It will take several more readings to metabolize it all, but on a first pass through, it is a classical greek tragedy. The roots of its tragic end are apparent as the story builds. The financial industry feels constrained by the restrictions of the rules and regulations left over from Roosevelt’s New Deal. The regulations that saved the day and restored the market begin to be eroded and are gradually portrayed as unnecessary fetters standing in the way of growth and prosperity "in the emerging global market." The regulatory agencies are seen as excessively stern fathers unwilling to allow the young turks their time in the sun. And as each chunk is removed from the regulatory structure, it is heralded as a breakthrough – and the prosperity is palpable.
The Over-the-Counter OTC Derivative model gains a foothold in the early 1990’s when the outgoing Commodity Futures Trade Commission casually allows some OTC derivative trading. As that market blossoms, unobserved by any regulatory agency, various people warn that it is dangerous and may lead to collapse, but others in higher places seem assured that things will be fine. This trading blossoms and the big financiers join in this market [which amounts to little more than a Casino]. The temperatures rises, but the reassurances keep coming that things are fine. Financial bubbles come and go, and the instances of fraud increase.

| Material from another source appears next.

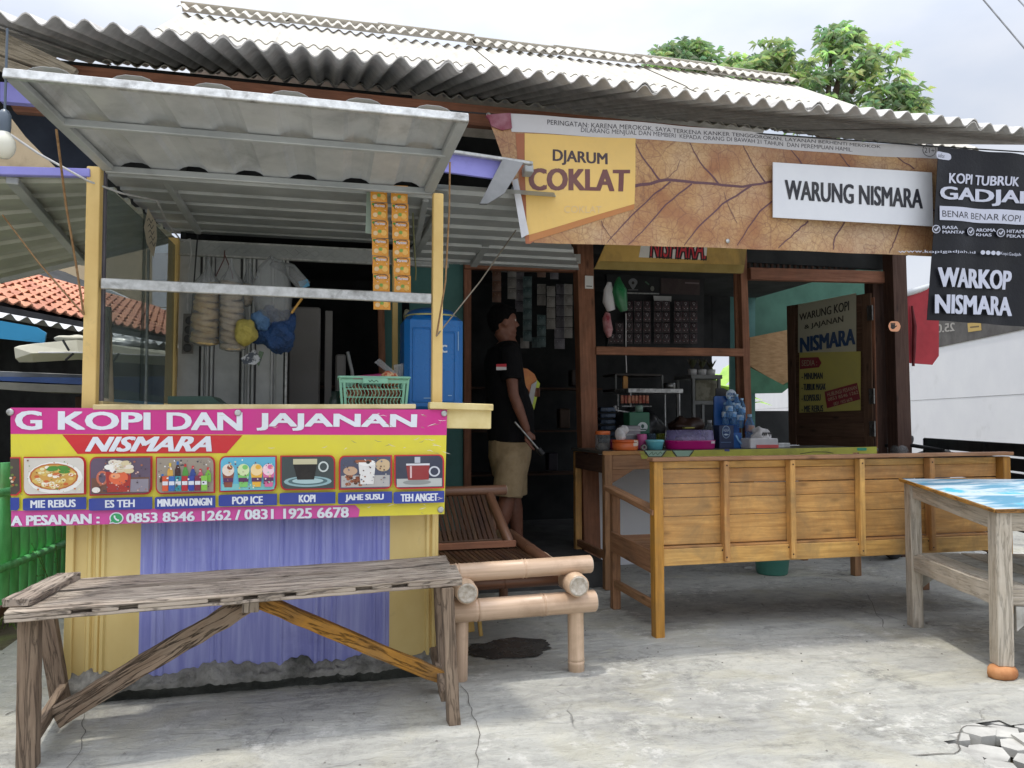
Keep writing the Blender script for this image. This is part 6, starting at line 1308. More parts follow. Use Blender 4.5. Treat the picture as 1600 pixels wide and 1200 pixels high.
# green and white bag in the window
gbg = MB(); gbg.tube([at(966, 432, y=5.5), at(966, 440, y=5.5), at(967, 455, y=5.5), at(971, 475, y=5.5), at(974, 485, y=5.5)], [.008, .03, .065, .05, .03], 14)
for v in gbg.v: v += noise.noise_vector(v*16)*.018
gbg.build('green_bag', mat('green_film', '2e7a4c', '1f5c38', rough=.35, scale=8, bump=.5), label='green plastic bag hanging in the upper left of the window', category='bag')
gbg = MB(); gbg.tube([at(952, 442, y=5.53), at(950, 452, y=5.53), at(951, 470, y=5.53), at(955, 484, y=5.53)], [.015, .035, .045, .03], 12)
for v in gbg.v: v += noise.noise_vector(v*16)*.012
gbg.build('white_bag', mat('white_film', 'd6d5d6'), label='white plastic bag half behind the hanging green bag', category='bag')
gbg = MB(); gbg.tube([at(950, 488, y=5.56), at(948, 498, y=5.56), at(950, 515, y=5.56), at(952, 526, y=5.56)], [.02, .035, .035, .015], 12)
for v in gbg.v: v += noise.noise_vector(v*16)*.012
gbg.build('red_bag', mat('red_film', '93404a', 'c9a8a8', rough=.35, scale=9, bump=.5), label='reddish plastic bag hanging below the white one', category='bag')
line_thing('string', 'white string hanging in the window above the table', 'string', [at(978, 490, y=5.6), at(978, 555, y=5.58), at(979, 582, y=5.58)], .004, m_cable)
# shelf with plant pots, cases
def frame_shelf(name, label, px0, px1, py0, py1, y, dep, m, w_=.03):
    t = thing(name, label, 'shelf', at((px0+px1)/2, py1, y=y)); a = at(px0, py0, y=y); b = at(px1, py1, y=y)
    for x in (a.x, b.x):
        for yy_ in (y, y+dep): mb = MB(); mb.bar((x, yy_, b.z), (x, yy_, a.z), w_, w_, up=(0, 1, 0)); mb.build('leg', m, t)
    mb = MB(); mb.box(a.x-.03, b.x+.03, y-.02, y+dep+.02, a.z-.01, a.z+.03); mb.build('shelf_top', m, t); return t, a, b
m_gsh = mat('grey_shelf_paint', '8d8f8d', '777977', rough=.6)
sh, a, b = frame_shelf('plant_shelf', 'grey shelf with three small plant pots inside the window', 1083, 1124, 590, 660, 7.0, .35, m_gsh)
mb = MB(); mb.box(a.x, b.x, 7.0, 7.02, at(1090, 632, y=7.0).z, at(1090, 626, y=7.0).z); mb.build('shelf_rail', m_gsh, sh)
mb = MB(); mb.prism([at(1087, 594, y=7.1), at(1121, 594, y=7.1), at(1121, 626, y=7.1), at(1087, 626, y=7.1)], (0, .02, 0)); mb.build('pale_panel', mat('faded_poster', '6f6c58', '8a8878', rough=.7, scale=14, lo=.45, hi=.55), sh)
m_pl = mat('dark_pot_leaf', '3c4a2c', '5a4a38', rough=.7)
for k, px in enumerate((1082, 1097, 1111)):
    c = at(px, 585, y=7.1); t = thing('plant_pot', ('left white pot with a dark plant on the grey shelf', 'middle white pot with a dark plant on the grey shelf', 'right pot on the grey shelf with a bushy dark plant')[k], 'plant', (c.x, c.y, a.z+.03), 'potted plants on the grey shelf')
    mb = MB(); mb.lathe([(.03, 0), (.04, .002), (.045, .06), (.002, .061)], (c.x, c.y, a.z+.03), 12); mb.build('pot', m_wh, t); mb = MB()
    for j in range(40):
        an = random.random()*6.28; L = random.uniform(.04, .12); p = V3(c.x, c.y, a.z+.09); e = p+V3(math.cos(an)*L*.6, math.sin(an)*L*.6, L); s = V3(-math.sin(an), math.cos(an), 0)*.012; mb.add([p, (p+e)/2+s, e, (p+e)/2-s], [(0, 1, 2, 3)])
    mb.build('foliage', m_pl, t)
gc = thing('glass_case', 'dark glass display case on the shelf inside the window', 'case', at(998, 610, y=6.8))
a, b = at(962, 585, y=6.8), at(1035, 610, y=6.8); 
for z in (a.z, b.z): mb = MB(); mb.box(a.x, b.x, 6.8, 7.15, z-.01, z+.01); mb.build('case_board', mat('dark_brown_board', '3a322c', rough=.5), gc)
for x in (a.x, b.x): mb = MB(); mb.bar((x, 6.8, b.z), (x, 6.8, a.z), .015, .015, up=(0, 1, 0)); mb.build('case_edge', m_housed if False else m_gsh, gc)
mb = MB(); mb.prism([at(974, 586, y=6.85), at(981, 589, y=6.85), at(981, 608, y=6.85), at(974, 608, y=6.85)], (0, .02, 0)); mb.build('yellow_packet', plastic('amber_packet', 'd8963c'), gc)
tr2, a, b = frame_shelf('wire_rack', 'pale metal wire rack with red snack packets inside the window', 985, 1062, 612, 690, 6.4, .3, m_alu, .014)
m_rs = mat('red_snack_packet', 'a8503c', 'c98a6a', rough=.5, scale=20, lo=.45, hi=.55)
for k in range(8):
    px = 972+k*5.6; c = at(px, 624, y=6.35); mb = MB(); mb.bar((c.x, 6.35, c.z-.035), (c.x, 6.35, c.z+.035), .026, .02, up=(0, 1, 0)); mb.build('snack_packet', m_rs, tr2)
mb = MB(); mb.box(at(968, 633, y=6.35).x, at(1015, 633, y=6.35).x, 6.3, 6.5, at(990, 634, y=6.35).z-.01, at(990, 634, y=6.35).z); mb.build('rack_tray', m_alu, tr2)
mb = MB(); mb.box(at(1052, 615, y=6.6).x, at(1064, 615, y=6.6).x, 6.6, 6.62, 1.36, 1.37); 
cx2 = at(1046, 604, y=6.8); mb = MB(); mb.lathe([(.03, 0), (.055, .003), (.058, .06), (.05, .065)], (cx2.x, 6.8, cx2.z-.03), 14); mb.build('steel_pot', m_nail, label='small steel pot beside the glass case inside', category='pot')
# stack of dark crates and black sack behind the table
for k in range(6):
    c = at(948, 640+k*9.5, y=5.95); mb = MB(); mb.box(c.x-.07, c.x+.06, 5.9, 6.1, c.z-.017, c.z+.017, .004); mb.build('bottle_pack', mat('navy_film', '26364a', '3c5068', rough=.3, scale=20, lo=.45, hi=.55), label='%s dark blue bottled drink pack from the top of the stack by the post' % nm[k], category='drink pack', group='stacked drink packs by the post')
blob(at(998, 668, y=5.9), 1, (.2, .12, .16), .06, 8, 26, 3).build('black_bag', mat('black_film', '17181a', '202224', rough=.35, scale=6, bump=.4), label='large black bag on the floor shelf behind the table', category='bag')
mb = MB(); mb.tube([at(961, 634, y=5.7), at(963, 641, y=5.7), at(985, 645, y=5.7), at(1000, 643, y=5.7)], [.012, .006, .005, .003], 8); mb.build('white_tube', m_cable, label='white flared tube lying on the black bag', category='tube')
blob(at(1072, 665, y=6.1), 1, (.16, .1, .07), .05, 10, 24, 6).build('brown_bag', mat('brown_film', '4a352c', '3a2a24', rough=.4, bump=.4), label='brown bag lying behind the violet lidded box', category='bag')
mb = MB(); mb.box(2.2, 3.9, 5.85, 6.3, .86, .9); mb.build('inner_counter', w_housed, label='dark wooden counter shelf just inside the window', category='shelf')
# dark goods in the gloom of the room
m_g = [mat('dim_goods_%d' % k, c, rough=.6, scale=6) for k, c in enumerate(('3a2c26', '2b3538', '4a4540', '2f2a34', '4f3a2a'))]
for si, (z, sn) in enumerate(((.6, 'lowest'), (1.05, 'middle'), (1.5, 'highest'))):
    for k in range(5):
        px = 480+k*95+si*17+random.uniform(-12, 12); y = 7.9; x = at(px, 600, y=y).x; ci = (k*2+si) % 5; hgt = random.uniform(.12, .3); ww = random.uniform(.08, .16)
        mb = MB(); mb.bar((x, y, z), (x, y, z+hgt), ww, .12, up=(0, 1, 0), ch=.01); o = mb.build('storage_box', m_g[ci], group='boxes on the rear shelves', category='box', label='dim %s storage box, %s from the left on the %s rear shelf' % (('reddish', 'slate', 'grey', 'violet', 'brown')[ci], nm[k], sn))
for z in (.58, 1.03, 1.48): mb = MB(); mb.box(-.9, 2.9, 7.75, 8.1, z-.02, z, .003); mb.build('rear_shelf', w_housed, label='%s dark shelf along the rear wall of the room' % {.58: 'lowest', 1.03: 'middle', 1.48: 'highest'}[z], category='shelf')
# banana leaves outside the back window
bpx = at(1127, 600, y=11).x; bn = thing('banana_plant', 'bright green banana leaves seen through the small rear window', 'plant', (bpx, 11, 0)); m_bl = mat('banana_leaf', '9fc24a', '7fa63a', rough=.5, scale=4)
mb = MB(); mb.tube([(bpx, 11.2, 0), (bpx, 11.2, .9)], [.12, .08], 10); mb.build('trunk', m_pl, bn)
for k in range(22):
    an = random.random()*6.28; mb = MB(); p = V3(bpx, 11.2, .7+.04*k); L = random.uniform(.6, 1.3); pts = [p+V3(math.cos(an)*L*t*.8, math.sin(an)*L*t*.5, L*(t*1.2-t*t*.8)) for t in (0, .2, .4, .6, .8, 1)]; s = V3(-math.sin(an), math.cos(an), .1); wv = (.02, .14, .2, .19, .13, .01)
    mb.add([q+s*w0 for q, w0 in zip(pts, wv)]+pts+[q-s*w0 for q, w0 in zip(pts, wv)], [f for i in range(5) for f in ((i, i+1, 7+i, 6+i), (6+i, 7+i, 13+i, 12+i))], smooth=True); mb.build('leaf', m_bl, bn)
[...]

Pundits who should know better begin to say things like "the fundamentals are strong" and "the economy is robust" or "resilient," while traders become increasingly adept at heavy leveraging, hedging, and risk taking. Until the eleventh hour, government officials and most of the financial sector continues to be reassuring. Like the Ponzi Schemes, everything works fine so long as the markets are booming. Capital is replaced with paper based on mortgages and unsecured insurance in the form of other Derivatives. Since Derivatives are not really based on anything real, the day comes when one too many investors in this virtual economy balks and tries to collect real assets from the system, and down comes the whole house of cards.
August 11, 1987 – Alan Greenspan was sworn in as Chairman of the Federal Reserve. As reported recently in the NYT:
“Proposals to bring even minimalist regulation were basically rebuffed by Greenspan and various people in the Treasury,” recalled Alan S. Blinder, a former Federal Reserve board member and an economist at Princeton University. “I think of him as consistently cheerleading on derivatives.”
Arthur Levitt Jr., a former chairman of the Securities and Exchange Commission, says Mr. Greenspan opposes regulating derivatives because of a fundamental disdain for government.
For more than a decade, the former Federal Reserve Chairman Alan Greenspan has fiercely objected whenever derivatives have come under scrutiny in Congress or on Wall Street. “What we have found over the years in the marketplace is that derivatives have been an extraordinarily useful vehicle to transfer risk from those who shouldn’t be taking it to those who are willing to and are capable of doing so,” Mr. Greenspan told the Senate Banking Committee in 2003. “We think it would be a mistake” to more deeply regulate the contracts, he added.
On top of everything else we’re have to metabolize about this economic disaster is the realization that the supposedly best financial minds of our generation were so stupid — or blind — or greedy — or . . . something bad.
We entrusted our financial future to people who had no common sense and could not look at the signs that would have alerted any kitchen table, household budget maker.
No wonder trust in the system is gone.
Greenspan’s statement seems absurd. They apparently mistook this risk-spreading scheme for the basic concept of insurance. The difference is that with flood insurance on your home, everybody pays a small premium so that there will be money to cover the large loss that a few people have.
The difference is that insurance is regulated, and companies are required to keep a reserve fund to pay off the damages. The derivatives market was not regulated and there was no fund — only a balloon full of hot air.